Transcript
Introduction
In 1960, Henry Singleton formed a company named Teledyne to capitalize on the coming revolution in which digital technology would replace analog devices and systems in everything we could touch and imagine. They would apply semiconductors and digital technology to many fields of commerce. That company grew from $10 million in sales in 1962 to $3.5 billion in 1984. Henry was much more than a salesman, mathematician, engineer, inventor and chess champion. He was a student, an observer of the history of manufacturing of the progress and growth of corporations from the days of Henry Ford, the growth of General Motors, the manner of successful corporations and growing by acquisition.

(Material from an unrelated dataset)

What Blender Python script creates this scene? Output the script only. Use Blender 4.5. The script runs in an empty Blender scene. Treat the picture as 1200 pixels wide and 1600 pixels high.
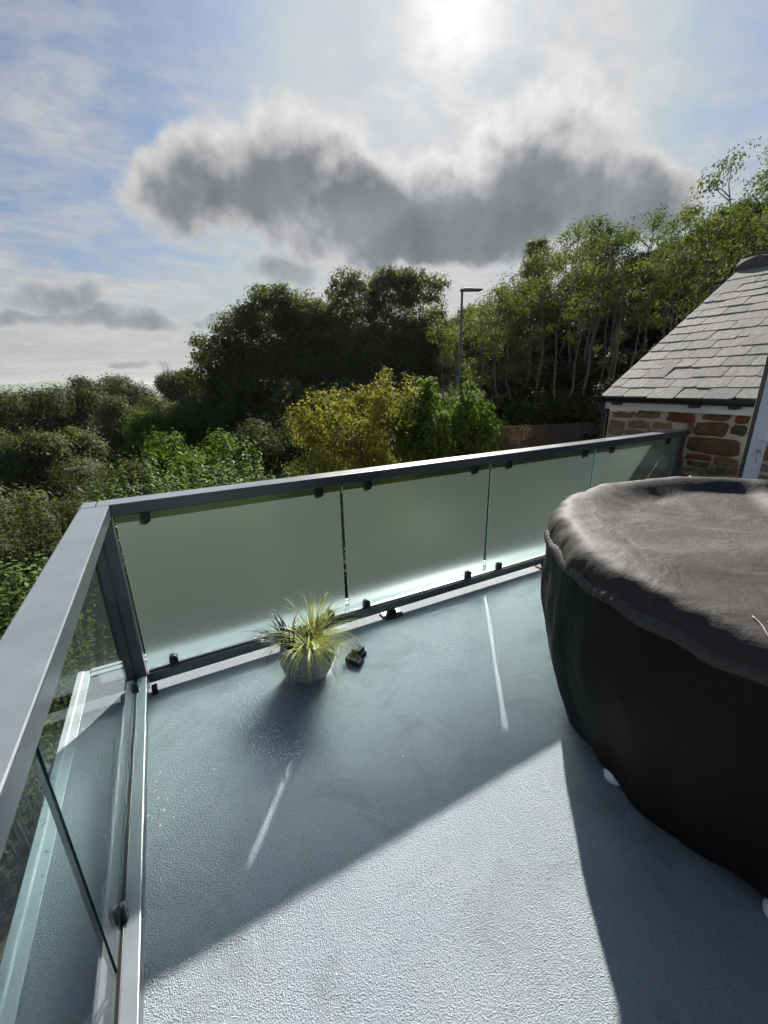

In the 1940s and early '50s, he had spent days in the offices of brokerage houses in New York and elsewhere watching the ticker, thinking how to more efficiently get capital rolling, how shares are valued and traded, how companies with a steady growth rate are rewarded with an ever-increasing price-to-earnings multiple. On the way, Henry retold me of the GM story reported by none other than Alfred Sloan in a 1964 book. GM had no financial connections in 1919 and suffered a failure. Bailed out by the Duponts, it was near disaster. Get a strong national reputation with some financial institutional ownership, Sloan advised, and Henry did. Henry made me preach and teach ethical behavior in every way in every day, in every meeting that we held. Arthur Rock who assisted in the early financing of Teledyne had this to say, Henry reminds me of the goal, he had a singleness of purpose, a tenacity that is just overpowering. He gives you absolute confidence in his ability to accomplish whatever he says he's going to do.
Yes, he is rather aloof operating more or less by himself and dreaming up ideas in his corner office. Let me tell you this, that corner office produced a cornucopia of ideas. The man we memorialized today was born in Hassler, Texas in 1916 on a ranch where his father raised cotton and cattle. The 49 years together, we spent as friends and associates have not removed this great man from his love of ranching, cattle, and the great West. As the third largest landowner in the United States, he still had an occasional brush and contact with a cow. You know the saying, you could take the boy out of Texas, but you never take Texas out of the boy. We have lost a genius. Heaven has just gone digital, and I know it's full of apples named McIntosh.
All right. So that is actually the eulogy that the author of today's book, George Roberts, gave for his friend and longtime associate, Henry Singleton. So there's a bunch of things that were happening in that excerpt that I want to just point out. Let me just go back a couple of pages. First, it talks about his insane financial performance from $10 million in sales 1962 to $3.5 billion in 1984.